The first half of the course will address the basics of semi-supervised learning and its relations to other machine learning domains. It will cover the major works in this field from a unified point of view, and will discuss the advantages and disadvantages of these methods from theoretical and application perspectives. In the second part, we will focus on the applications of the semi-supervised learning in computer vision, and the open challenges and gaps in existing methods.


  • Introductions and motivations: Horst Bischof [slides]
  • Theory of Semi-Supervised Learning: Amir Saffari [slides]
  • Algorithms and Applications: Christian Leistner [slides]

Detailed Outline:

  1. Motivations.
  2. A unified perspecive on learning from unlabeled data.
  3. Statistical models for semi-supervised learning.
  4. Semi-supervised learning with margins.
  5. Methods based on manifold learning.
  6. Co-training and learning from multiple-views.
  7. Semi-supervised learning for large-scale problems.
  8. The relations to other fields: unsupervised learning, one-shot learning, transfer learning, and multiple instance learning.
  9. Applications: object recognition and categorization.
  10. Applications: object segmentation.
  11. Applications: object tracking.
  12. Applications: activity recognition.
  13. Open problems and challenges.

Target Audience:

The course will be interesting for those who investigate or apply learning methods in computer vision.
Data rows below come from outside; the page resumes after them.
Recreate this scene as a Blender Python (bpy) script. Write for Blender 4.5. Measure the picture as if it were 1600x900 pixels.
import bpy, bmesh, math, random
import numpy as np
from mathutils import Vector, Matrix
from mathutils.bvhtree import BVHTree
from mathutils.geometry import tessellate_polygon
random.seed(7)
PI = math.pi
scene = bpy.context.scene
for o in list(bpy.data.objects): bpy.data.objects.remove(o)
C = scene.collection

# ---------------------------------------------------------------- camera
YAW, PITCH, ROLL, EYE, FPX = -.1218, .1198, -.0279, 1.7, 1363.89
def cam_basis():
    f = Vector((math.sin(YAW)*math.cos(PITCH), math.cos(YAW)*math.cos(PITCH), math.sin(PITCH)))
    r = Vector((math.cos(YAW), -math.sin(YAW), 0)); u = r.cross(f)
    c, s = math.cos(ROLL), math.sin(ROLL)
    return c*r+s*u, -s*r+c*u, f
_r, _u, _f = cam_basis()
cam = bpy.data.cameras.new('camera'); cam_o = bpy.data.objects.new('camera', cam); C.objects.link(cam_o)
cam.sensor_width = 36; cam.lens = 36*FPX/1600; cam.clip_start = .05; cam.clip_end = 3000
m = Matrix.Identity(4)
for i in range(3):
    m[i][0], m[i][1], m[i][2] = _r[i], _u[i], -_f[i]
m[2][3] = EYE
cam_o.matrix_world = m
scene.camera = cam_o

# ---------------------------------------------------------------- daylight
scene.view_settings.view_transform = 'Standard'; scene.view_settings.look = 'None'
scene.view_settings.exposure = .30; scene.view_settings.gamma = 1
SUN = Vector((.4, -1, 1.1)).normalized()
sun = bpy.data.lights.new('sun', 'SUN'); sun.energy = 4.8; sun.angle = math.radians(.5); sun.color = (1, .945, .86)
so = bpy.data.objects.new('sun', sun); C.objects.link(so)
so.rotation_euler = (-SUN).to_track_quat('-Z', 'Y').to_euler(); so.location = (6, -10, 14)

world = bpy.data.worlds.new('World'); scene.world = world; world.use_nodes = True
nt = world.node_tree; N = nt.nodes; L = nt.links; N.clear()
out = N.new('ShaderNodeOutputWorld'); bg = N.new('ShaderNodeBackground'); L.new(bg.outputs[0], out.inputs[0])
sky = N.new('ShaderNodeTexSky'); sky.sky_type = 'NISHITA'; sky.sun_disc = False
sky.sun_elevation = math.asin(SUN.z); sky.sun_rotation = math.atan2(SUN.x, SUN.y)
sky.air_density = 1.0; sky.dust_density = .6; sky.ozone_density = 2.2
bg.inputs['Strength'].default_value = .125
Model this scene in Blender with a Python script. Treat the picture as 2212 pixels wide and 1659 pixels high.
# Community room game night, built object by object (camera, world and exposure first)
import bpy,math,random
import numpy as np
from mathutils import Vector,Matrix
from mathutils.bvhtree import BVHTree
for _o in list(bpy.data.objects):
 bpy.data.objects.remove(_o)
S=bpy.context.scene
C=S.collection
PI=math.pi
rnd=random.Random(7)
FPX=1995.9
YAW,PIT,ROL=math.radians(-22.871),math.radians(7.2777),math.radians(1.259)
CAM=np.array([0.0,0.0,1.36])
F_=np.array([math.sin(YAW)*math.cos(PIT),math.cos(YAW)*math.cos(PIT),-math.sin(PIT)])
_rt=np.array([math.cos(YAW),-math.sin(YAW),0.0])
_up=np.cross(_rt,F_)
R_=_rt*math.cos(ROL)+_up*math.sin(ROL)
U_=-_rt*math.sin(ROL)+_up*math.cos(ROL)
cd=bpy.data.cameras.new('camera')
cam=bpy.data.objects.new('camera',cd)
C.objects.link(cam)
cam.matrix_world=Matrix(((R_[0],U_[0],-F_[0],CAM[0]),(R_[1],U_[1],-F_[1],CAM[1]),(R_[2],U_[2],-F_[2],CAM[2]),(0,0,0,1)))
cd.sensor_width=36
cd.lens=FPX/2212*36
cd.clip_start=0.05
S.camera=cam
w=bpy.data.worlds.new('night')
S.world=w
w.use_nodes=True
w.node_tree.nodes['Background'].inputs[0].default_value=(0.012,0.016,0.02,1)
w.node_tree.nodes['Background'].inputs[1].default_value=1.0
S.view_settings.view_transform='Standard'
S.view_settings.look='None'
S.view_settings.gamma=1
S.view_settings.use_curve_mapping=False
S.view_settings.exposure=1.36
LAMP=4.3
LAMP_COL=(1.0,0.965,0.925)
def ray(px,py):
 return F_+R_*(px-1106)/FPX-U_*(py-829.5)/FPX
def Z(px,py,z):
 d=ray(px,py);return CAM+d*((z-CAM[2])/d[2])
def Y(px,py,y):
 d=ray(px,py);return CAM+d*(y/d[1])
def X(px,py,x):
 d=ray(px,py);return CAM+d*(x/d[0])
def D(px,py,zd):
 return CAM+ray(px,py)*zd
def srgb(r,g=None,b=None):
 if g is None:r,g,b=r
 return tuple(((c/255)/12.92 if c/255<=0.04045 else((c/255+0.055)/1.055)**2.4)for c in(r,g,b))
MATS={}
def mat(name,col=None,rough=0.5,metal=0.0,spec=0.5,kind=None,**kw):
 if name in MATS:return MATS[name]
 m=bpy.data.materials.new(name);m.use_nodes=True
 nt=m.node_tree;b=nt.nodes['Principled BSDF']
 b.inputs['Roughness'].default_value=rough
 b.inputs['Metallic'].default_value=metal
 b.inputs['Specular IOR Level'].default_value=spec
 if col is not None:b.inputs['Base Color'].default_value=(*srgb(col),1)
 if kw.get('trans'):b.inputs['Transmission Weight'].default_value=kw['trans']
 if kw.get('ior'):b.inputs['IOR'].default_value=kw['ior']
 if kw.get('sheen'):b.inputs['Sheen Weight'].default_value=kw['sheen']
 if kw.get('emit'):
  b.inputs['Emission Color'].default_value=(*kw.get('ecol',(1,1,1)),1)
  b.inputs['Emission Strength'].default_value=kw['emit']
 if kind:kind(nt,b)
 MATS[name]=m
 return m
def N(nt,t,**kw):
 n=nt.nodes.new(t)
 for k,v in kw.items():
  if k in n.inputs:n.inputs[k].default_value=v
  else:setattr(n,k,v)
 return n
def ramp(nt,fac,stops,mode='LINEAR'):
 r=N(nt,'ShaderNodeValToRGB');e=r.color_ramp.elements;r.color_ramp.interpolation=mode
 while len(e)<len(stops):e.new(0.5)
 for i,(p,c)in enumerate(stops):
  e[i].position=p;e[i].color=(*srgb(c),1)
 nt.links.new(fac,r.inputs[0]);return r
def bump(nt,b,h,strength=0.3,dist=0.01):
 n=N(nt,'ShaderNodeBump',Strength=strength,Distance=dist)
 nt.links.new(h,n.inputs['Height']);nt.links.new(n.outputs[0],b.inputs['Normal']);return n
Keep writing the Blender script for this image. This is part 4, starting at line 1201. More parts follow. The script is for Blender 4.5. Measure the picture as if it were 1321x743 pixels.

The course is directed towards the researchers, practitioners and PhD students working on related topics. The tutorial is self-contained in the sense that it requires a minumum knowledge of basic mathematical concepts, such as statistics and linear algebra.


3 thoughts on Semi-Supervised Learning in Vision, CVPR 2010 Tutorial

  1. Pingback: Semi-Supervised Learning in Vision, CVPR 2010 tutorial « Amir Saffari’s Website

  2. Vladimir Svetnik, Merck&Co · April 28, 2010 at 11:44 pm ·

    Thank you for the initiative to organize this turtorial. When will it take place, unless it has already taken place and I am too late.